There are songs on here that call out my struggles, areas that I’ve messed it up, which a lot for me has been in the areas of love and relationships. It’s pretty vulnerable. But then there are moments where, if you’re lucky, you start living your purpose and start figuring things out. I think your 20s are a mixture of all of that. I hope that people can just find a little bit of themselves in this record one way or another.

What is the first concert you remember seeing?

The first concert I went to was Taylor Swift’s Speak Now Tour in Charlotte, North Carolina. I’m a huge Taylor fan. Growing up, it was like she was telling my stories. She was writing from such a young age, that encouraged me that I could do the same thing. I’ll never forget what it felt like watching her on that tour, the way she shared that moment with her fans. It was beautiful to watch and I’d never seen fans react to an artist that way.

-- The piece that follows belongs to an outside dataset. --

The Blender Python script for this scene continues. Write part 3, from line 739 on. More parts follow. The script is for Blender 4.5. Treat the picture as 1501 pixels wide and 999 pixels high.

Do you have a favorite music book or podcast?

I love the [podcast] And the Writer Is…, that one’s always really fun to listen to, to get into the mind of writers and learn tips from people that I look up to in the field. I’ve also been reading a book called 101 Essays That Will Change the Way You Think. I’m making my way through it. I feel like I’ll read a paragraph and be like, “Oh, wow, I need to spend a week just sitting with that and figuring out what it means to me.” So it’s one that I pick up, whether I’m on a plane or in the van on the road. But it just gives me something to think about.